While some boys out in the Pacific decided to rebody their Jeeps using aircraft drop tanks, Wally Cohn came up with a different approach. Much like Brooks Stevens with the Victory Car, Cohn envisioned a somewhat more refined automobile body to go atop the Jeep four-wheel-drive chassis to create a new offering for the post-war economy. Unlike Brooks Stevens, however, he didn’t have access to the head honchos in Toledo; instead, he was serving with the U.S. occupation forces (possibly with the Army Air Force) in Germany just after the war.

Also unlike Brooks Stevens (unless you count the Jeepster or the Willys station wagon), Cohn saw his vision to fruition. He found a workspace, apparently hired some German craftsmen, then cut apart a late 1930s Opel Olympia to merge its body with a Willys MB grille, chassis and drivetrain. Walter Sanders, a photographer for LIFE magazine, discovered Cohn and his Jeep in December 1946 and took plenty of pictures of the well-finished hybrid, along with pictures of Cohn’s workshops, and filed them with LIFE shortly after.

But details are still lacking. The folks at eWillys filled in a few blanks in the story a couple months ago, as did the forum members at G503.com, but we still don’t know how many of these Jeep/Opel hybrids Cohn built, what exactly he called them, whether he planned to sell them, or what happened to them in the 60-plus years since.

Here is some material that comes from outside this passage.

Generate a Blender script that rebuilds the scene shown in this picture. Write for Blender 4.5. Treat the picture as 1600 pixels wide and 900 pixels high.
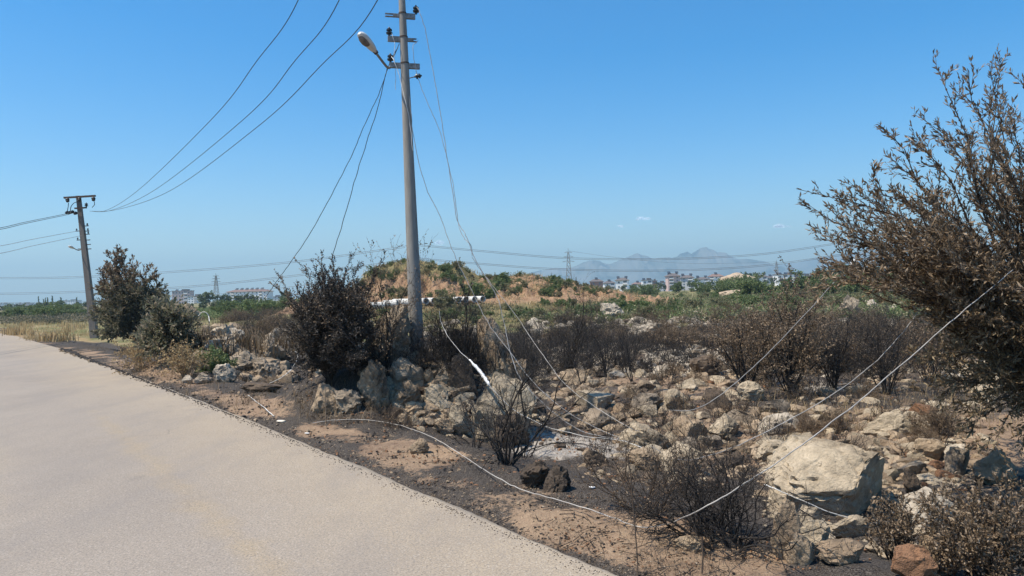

As for Mr. Cohn, we believe we found his obituary in the September 25, 1992, issue of the Chicago Tribune. Born in 1924 in Germany, his father and stepmother sent him to the Chicago area in 1937 both to live with family and to escape the increasingly anti-Semitic mood in Germany. After Kristallnacht, his older brother Herman, his father Siegfried, and his stepmother joined him in Chicago. Walter flew 30 missions for the U.S. Army Air Corps as a bombardier during the war, earning a Distinguished Flying Cross and a Bronze Star and rising at least to the rank of Sergeant. After the war, he served as a member of the chief justice’s staff during the war crimes trials in Nuremberg, then returned to the United States and founded W&W Foreign Auto Parts in Blue Island, Illinois.